América Latina, adios?
04/08/2002
- Opinión
A América Latina nasceu para o mundo no século XX. Antes disso, pouco ou
quase nada do continente tinha importância no mundo. No começo do século
passado, alguns grandes acontecimentos fizeram o mundo "descobrir" a
América Latina e ela mesma se descobrir a si mesma. O primeiro foi o
massacre da Escola Santa Maria de Iquique, no norte do Chile, em que
milhares de trabalhadores mineiros foram fuzilados diretamente do navio
em que estavam os "negociadores" do governo chileno diante da greve dos
trabalhadores. As ruas de Iquique jorravam sangue pelas calçadas, o
governo demonstrava que não podia suportar a paralização da principal
atividade econômica do país, controlada por empresas norte-americanas.
Poucos anos depois, explodiu a maior revolução social do continente até
então – a revolução mexicana, de Zapata e Pancho Villa, revolução que deu
a pauta dos movimentos populares durante meio século na América Latina,
seu caráter nacionalista, agrário e antimperialista. Ainda na segunda
década do século, em Córdoba, na Argentina, surgiu a primeira reforma
universitária, um movimento que colocava o tema da democratização da
educação e da incorporação do movimento estudantil às mobilizações
sociais que viriam a se generalizar nas décadas seguintes.
O continente mostrava que o novo século seria um século de revoluções e
de contra-revoluções.

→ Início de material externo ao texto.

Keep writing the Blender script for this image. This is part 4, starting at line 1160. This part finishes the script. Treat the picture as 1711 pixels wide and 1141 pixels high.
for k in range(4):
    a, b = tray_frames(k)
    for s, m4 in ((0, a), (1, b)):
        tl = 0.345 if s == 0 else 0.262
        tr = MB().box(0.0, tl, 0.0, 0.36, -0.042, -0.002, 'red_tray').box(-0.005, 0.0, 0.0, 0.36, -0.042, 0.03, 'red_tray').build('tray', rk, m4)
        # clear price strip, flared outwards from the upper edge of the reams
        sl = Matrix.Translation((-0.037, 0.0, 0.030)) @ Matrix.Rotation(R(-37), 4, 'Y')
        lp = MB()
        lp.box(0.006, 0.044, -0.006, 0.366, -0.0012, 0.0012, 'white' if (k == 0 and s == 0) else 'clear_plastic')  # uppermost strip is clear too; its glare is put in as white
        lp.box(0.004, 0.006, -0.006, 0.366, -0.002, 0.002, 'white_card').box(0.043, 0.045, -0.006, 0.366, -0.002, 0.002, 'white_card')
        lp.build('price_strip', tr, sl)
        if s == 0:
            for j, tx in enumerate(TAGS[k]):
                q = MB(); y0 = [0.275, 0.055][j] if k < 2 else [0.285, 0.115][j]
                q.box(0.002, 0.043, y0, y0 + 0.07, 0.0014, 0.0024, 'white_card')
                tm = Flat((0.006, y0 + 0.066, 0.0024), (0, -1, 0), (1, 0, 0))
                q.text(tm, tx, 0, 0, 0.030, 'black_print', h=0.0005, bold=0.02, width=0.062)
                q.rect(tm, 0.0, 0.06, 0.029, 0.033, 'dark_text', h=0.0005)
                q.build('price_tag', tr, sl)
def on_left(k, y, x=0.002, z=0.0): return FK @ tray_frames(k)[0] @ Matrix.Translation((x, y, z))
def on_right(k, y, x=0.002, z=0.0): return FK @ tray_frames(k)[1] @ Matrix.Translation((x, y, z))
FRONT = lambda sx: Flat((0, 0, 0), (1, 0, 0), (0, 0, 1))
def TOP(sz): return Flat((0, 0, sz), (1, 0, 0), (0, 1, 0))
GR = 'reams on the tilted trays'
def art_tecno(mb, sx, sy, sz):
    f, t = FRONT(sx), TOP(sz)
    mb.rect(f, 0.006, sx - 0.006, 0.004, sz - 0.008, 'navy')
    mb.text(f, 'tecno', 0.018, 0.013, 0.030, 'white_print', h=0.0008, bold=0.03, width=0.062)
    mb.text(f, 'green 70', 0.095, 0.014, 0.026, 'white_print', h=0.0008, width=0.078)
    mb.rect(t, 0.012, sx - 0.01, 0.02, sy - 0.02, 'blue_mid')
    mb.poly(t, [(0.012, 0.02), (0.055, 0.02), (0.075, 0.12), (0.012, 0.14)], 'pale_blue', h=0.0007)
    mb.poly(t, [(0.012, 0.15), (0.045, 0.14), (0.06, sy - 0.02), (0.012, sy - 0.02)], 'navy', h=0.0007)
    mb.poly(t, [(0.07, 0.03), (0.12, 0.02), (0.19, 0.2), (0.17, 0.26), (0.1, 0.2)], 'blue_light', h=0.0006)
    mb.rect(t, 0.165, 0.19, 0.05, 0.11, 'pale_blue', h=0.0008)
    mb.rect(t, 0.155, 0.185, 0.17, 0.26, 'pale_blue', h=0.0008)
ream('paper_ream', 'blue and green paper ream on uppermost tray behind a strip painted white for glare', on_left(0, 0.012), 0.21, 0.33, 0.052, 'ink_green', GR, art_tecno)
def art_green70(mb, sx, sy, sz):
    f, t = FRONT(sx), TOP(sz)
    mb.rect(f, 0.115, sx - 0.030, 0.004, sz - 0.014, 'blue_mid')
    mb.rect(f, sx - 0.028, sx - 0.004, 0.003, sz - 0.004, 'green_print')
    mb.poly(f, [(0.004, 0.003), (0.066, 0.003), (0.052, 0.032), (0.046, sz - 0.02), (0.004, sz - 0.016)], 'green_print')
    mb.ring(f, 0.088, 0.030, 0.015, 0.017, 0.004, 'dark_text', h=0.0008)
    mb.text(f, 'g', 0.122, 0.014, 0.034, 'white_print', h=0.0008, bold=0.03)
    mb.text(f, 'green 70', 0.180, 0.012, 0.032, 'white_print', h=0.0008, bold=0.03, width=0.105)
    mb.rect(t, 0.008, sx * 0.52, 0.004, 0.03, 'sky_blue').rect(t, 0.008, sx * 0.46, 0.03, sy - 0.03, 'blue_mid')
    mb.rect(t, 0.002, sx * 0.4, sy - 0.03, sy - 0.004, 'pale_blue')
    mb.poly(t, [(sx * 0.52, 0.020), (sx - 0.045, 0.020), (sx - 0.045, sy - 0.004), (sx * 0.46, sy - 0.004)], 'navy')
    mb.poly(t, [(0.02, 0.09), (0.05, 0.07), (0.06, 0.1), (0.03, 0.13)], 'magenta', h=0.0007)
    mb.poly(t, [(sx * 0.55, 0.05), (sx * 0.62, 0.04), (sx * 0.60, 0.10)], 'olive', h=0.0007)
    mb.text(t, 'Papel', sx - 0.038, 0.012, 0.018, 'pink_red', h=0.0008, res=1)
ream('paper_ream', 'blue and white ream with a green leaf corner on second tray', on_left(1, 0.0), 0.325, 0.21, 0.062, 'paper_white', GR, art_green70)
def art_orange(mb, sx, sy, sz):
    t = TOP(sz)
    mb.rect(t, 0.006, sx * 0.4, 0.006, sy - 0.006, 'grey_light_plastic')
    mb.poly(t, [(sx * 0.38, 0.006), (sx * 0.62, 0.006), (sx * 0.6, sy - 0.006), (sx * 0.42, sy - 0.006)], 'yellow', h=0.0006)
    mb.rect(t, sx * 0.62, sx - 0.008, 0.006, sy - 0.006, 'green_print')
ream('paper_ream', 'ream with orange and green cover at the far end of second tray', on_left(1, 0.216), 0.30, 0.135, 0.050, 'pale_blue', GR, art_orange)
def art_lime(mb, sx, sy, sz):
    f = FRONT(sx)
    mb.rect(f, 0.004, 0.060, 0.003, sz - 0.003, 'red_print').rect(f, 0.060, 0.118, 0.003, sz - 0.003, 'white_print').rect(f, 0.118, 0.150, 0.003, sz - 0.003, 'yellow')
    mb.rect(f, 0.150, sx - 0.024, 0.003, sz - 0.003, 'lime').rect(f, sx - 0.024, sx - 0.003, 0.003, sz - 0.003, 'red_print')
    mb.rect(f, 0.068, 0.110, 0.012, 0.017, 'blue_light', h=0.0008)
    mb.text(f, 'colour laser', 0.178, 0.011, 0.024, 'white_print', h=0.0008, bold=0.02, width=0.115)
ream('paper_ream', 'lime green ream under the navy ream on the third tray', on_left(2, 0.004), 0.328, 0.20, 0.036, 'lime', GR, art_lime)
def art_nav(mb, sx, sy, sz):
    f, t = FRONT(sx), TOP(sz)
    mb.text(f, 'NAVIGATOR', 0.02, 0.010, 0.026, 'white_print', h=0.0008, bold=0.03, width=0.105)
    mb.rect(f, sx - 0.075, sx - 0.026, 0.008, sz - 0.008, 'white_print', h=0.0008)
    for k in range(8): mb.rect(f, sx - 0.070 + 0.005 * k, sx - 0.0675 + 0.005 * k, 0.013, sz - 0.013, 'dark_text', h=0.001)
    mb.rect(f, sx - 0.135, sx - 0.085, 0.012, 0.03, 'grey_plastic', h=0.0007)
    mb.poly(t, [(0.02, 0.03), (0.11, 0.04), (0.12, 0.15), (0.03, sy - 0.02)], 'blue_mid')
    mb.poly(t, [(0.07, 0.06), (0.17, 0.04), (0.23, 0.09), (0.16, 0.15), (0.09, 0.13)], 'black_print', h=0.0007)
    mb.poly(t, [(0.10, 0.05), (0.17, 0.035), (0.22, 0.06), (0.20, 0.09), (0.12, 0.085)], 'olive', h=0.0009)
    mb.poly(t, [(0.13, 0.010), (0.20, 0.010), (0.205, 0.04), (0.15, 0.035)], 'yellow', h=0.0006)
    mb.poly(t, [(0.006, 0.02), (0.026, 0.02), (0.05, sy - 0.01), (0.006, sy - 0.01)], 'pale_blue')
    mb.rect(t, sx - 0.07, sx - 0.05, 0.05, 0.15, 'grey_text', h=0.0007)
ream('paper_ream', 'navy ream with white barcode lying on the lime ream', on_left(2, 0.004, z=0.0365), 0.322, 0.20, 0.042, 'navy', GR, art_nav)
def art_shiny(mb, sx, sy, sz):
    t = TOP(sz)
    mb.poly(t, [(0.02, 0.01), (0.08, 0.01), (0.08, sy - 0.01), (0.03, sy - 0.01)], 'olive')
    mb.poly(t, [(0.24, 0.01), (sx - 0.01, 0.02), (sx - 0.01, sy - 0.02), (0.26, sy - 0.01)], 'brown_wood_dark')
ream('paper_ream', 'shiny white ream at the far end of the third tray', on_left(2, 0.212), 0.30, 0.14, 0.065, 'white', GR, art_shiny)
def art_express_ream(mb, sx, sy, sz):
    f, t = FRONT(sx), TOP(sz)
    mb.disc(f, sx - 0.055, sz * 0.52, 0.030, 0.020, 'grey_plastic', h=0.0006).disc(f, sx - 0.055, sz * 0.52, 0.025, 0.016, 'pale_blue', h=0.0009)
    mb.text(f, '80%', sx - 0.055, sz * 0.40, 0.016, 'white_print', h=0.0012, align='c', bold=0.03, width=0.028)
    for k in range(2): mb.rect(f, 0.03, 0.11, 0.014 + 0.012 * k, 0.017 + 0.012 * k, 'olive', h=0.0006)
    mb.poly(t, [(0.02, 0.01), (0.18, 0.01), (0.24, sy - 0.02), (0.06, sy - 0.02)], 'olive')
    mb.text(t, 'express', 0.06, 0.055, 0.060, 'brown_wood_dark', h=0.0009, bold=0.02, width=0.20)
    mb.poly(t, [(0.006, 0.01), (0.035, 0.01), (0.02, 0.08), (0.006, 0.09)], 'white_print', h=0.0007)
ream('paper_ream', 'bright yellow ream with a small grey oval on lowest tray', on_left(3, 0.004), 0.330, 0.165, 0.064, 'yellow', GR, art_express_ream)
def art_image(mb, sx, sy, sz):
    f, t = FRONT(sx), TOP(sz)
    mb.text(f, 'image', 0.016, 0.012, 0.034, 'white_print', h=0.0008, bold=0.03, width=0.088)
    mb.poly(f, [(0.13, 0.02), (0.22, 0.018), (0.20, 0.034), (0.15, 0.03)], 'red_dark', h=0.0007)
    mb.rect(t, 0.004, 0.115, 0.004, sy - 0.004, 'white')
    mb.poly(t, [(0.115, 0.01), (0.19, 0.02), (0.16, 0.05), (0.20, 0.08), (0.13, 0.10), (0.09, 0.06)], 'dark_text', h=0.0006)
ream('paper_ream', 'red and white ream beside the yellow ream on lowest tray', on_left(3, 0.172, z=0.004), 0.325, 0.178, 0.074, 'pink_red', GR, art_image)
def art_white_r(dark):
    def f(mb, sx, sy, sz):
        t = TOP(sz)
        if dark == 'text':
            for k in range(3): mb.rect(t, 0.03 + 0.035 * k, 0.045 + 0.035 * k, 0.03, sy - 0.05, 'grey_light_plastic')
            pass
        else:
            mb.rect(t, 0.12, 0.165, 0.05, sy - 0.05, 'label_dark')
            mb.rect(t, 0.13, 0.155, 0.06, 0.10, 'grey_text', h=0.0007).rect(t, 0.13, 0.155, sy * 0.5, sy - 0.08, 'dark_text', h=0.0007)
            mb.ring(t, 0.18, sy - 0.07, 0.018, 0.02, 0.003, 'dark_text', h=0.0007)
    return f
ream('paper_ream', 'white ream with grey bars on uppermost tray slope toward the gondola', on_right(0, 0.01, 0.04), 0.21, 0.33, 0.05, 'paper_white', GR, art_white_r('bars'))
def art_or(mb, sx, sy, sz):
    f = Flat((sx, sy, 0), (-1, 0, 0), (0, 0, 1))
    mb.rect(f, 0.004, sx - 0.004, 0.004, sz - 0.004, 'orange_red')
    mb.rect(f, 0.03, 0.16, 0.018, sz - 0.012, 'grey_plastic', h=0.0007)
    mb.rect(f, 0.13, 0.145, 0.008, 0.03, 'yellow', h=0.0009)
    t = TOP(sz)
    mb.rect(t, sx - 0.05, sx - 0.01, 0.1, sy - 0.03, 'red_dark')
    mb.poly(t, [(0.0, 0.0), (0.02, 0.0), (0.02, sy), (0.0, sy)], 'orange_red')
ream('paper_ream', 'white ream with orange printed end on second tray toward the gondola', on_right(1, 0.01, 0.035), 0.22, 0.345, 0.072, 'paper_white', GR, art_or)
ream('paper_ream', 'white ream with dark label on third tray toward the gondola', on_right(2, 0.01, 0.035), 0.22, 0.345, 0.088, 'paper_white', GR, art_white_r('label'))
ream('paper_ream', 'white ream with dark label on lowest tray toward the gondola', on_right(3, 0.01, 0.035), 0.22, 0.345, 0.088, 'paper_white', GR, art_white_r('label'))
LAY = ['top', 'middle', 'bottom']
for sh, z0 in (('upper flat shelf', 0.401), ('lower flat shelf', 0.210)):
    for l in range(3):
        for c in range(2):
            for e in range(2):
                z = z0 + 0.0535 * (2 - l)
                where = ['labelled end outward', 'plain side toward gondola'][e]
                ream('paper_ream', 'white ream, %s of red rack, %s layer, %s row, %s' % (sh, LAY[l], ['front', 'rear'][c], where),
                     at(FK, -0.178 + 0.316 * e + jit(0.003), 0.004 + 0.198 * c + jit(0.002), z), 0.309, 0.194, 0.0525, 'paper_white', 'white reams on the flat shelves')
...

Foi o século em que países do continente
protagonizaram um dos mais importantes movimentos históricos dentro do
capitalismo – a industrialização de países da periferia, rompendo a
dicotomia que identificava países ricos com a industrialização e países
da periferia com economias agrárias. Foi também o período do surgimento
de projetos nacionais, de economias voltadas para o mercado interno, da
construção de lideranças e de partidos populares com ideologias de raízes
nacionais. Também de movimentos revolucionários na esteira da revolução
mexicana, como a salvadorenha de Farabundo Martí, a nicaraguense de
Augusto Cesar Sandino, a boliviana de 1952, até que eclodiu a mais
importante de todas – a revolução cubana, de Fidel Castro e Che Guevara.
Paralelamente, a cultura latino-americana se afirmou com perfil próprio,
conquistando espaço própria no cenário mundial. Prêmios Nobel de
literatura, como os da poetisa chilena Gabriela Mistral, do romancista
guatemalteco Miguel Angel Asturias prenunciavam o surgimento do chamado
"boom" latino-americano, que além de Gabriel Garcia Marquez, Júlio
Cortazar, Mario Vargas Llosa, revelou ao mundo Jorge Luis Borges,
Guimarães Rosa, Carlos Drummond de Andrade, entre tantos outros, além da
afirmação da pintura latino-americana.
Essa grande aventura latino-americana no século XX desembocou na virada
liberal das duas últimas décadas do século e desta entrada do novo
século. Nunca um modelo se generalizou tanto no continente e nunca um
modelo fracassou tão estrepitosamente na história do continente como o
modelo neoliberal. Os resultados estão à mostra: regressão nos graus de
industrialização avançados, debilitamento geral dos sistemas políticos,
polarização e exclusão social como nunca a América Latina havia
conhecido, desemprego recorde, entrega do destino dos países do
continente ao Fundo Monetário Internacional.
Decadência que se estende a vários outros planos, como o da penetração da
influência cultural norte-americana como nunca havia existido,
mercantilização da vida e da mentalidade de amplos estratos da população,
enfraquecimento dos projetos com raiz nos países e na realidade
continental, violência cotidiana, desestruturação social e comunitária,
empobrecimento da educação e da saúde públicas, crises generalizadas e
extensão do desalento e da baixa auto-estima.
A América Latina, nascida para o mundo no século XX, morreu neste começo
de século XXI? Se continuar a se submeter ao FMI e aos bancos
internacionais, se não afirmar sua identidade e integração diante da
agressiva política dos EUA, se não renovar seus projetos e lideranças, se
não fomentar sua cultura e todas suas formas de expressão popular,
teremos regredido ao que fomos até o século XIX. Acabou a fase dos
mandatários neoliberais, tipo Menem, Fujimori, FHC. Quem os substituirá?
As eleições próximas do Brasil e da Argentina podem ser esse marco de
renovação ou um passo a mais no caminho da tumba.